God is Not Dead

Every year I write a letter to put in my Christmas cards. In it I try to not put the focus on my family’s news, but on the Good News, the reason for the season.
this is 2023’s version.

       The Christmas Bells

         Do you know the story of this carol? It was based on a poem written during the Civil War by Henry Wadsworth Longfellow. His son had just been severely wounded in the war, and on Christmas Day, this widowed father of six heard bells ringing and a choir singing the angel’s song “Peace on earth, good will to men.” That day he wrote this poem.
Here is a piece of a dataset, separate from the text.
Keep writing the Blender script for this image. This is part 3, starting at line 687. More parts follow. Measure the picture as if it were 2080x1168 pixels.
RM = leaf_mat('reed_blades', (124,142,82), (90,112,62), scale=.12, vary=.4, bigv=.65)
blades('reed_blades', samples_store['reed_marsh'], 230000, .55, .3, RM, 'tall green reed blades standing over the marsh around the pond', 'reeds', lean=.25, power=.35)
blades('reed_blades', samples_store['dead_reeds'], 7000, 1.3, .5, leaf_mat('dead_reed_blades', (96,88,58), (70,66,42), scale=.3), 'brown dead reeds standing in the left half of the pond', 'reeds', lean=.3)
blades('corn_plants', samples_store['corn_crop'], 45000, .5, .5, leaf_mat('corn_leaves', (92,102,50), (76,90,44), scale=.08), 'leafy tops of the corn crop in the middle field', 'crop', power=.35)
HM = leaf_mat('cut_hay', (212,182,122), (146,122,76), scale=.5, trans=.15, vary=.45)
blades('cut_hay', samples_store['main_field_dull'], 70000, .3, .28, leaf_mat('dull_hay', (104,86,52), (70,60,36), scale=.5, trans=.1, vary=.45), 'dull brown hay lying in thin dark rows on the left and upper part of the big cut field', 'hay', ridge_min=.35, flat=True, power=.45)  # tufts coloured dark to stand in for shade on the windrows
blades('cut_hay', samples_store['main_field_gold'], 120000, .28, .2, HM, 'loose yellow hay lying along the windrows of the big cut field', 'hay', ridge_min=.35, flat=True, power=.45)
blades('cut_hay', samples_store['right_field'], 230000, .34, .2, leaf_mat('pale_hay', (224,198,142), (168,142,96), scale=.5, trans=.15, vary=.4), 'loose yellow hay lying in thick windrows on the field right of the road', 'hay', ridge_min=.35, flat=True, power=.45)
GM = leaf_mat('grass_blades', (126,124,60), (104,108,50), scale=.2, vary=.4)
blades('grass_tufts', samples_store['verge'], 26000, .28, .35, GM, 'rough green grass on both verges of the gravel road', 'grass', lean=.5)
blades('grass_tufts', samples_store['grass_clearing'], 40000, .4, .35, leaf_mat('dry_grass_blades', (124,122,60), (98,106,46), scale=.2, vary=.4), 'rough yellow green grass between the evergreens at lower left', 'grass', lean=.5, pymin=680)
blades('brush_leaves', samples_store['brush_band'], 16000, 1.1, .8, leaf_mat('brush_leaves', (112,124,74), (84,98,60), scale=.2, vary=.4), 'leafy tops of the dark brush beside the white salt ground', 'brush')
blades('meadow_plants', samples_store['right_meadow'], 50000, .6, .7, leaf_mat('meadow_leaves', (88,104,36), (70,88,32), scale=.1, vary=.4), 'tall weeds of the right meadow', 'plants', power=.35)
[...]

I heard the bells on Christmas Day

Their old, familiar carols play,

    And wild and sweet

    The words repeat 

Of peace on earth, good will to men!

Then from each black, accursed mouth

The cannon thundered in the South,

    And with the sound 

    The carols drowned

Of peace on earth, good will to men!

It was as if an earthquake rent

The hearth-stones of a continent,

    And made forlorn

    The households born

Of peace on earth, good will to men!

And in despair I bowed my head;

“There is no peace on earth,” I said;

    “For hate is strong,

    And mocks the song 

Of peace on earth, good will to men!”

Then pealed the bells more loud and deep:

“God is not dead, nor doth He sleep;

    The Wrong shall fail,

    The Right prevail,

With peace on earth, good will to men.”

Gee, how relevant today! My prayer is that, in spite of all the frightening news, you too will know that God is not dead, nor does He sleep.

Yet in 1882, Nietzsche declared that God was dead, meaning, that faith in Him was dead. Yet, here am I, in 2023, an ardent believer, along with millions of others. Around the same time Robert Ingersoll said that within 15 years, he would have the Bible lodged in a morgue. Instead, in 15 years, he was in a morgue; and the Bible is still the number 1 bestselling book in the world, every year! Voltaire said Christianity would not exist within 100 years. Instead, within 50 years, the Bible was being printed and stored in one of Votaire’s own homes. 

Heaven and earth shall pass away, but my words shall never pass away. Matt. 24:35

It’s easy to understand why some reject the idea of a benevolent God. There still is no peace on earth, and hate is still strong. I too have struggled with many doubts and fears, but I have to tell you that every one of them is settled. I still have occasional questions and doubts, but I search until I get an answer, and I always do. I know, both intellectually and experientially, that there is a God, and that He is good. 

Some people have searched to validate their unbelief. Simon Greenleaf was one. His Treatise on the Law of Evidence is considered the greatest authority on evidence  in all of legal literature. He was determined to show that the resurrection of Christ was a myth. Yet he “took the resurrection of Christ to trial, diligently examined the evidence, and judged it to be an established fact of history.” This, in spite of starting as a skeptic.

https://www.wayoflife.org/reports/men-who-were-converted-disprove-bible-pt1.php

So what say you? If there is a God, why didn’t He create the world with no evil? Well, He would have to make people with no choice but to be good, wouldn’t He? God created us to love and be loved. Would you want to be loved by somebody who had no choice in it? Is that even possible?

Our ability to choose and to love is what elevates us to our magnificence. Made in the image of God. He sent His Son, to pay for our sins, and to help us to do good. 

But what is the difference between those who believe and those who don’t? Could it be that it is as much a choice as it is an investigation? 

What do you think?

 

One comment

  1. Certainly makes you think. No one should deny with honesty that Jesus lived 2000 years ago. He gave his disciples the Holy Spirit so that they went from being terrified and hiding, to willing to die. His impact on the world was so great, the calendar is based on his birth.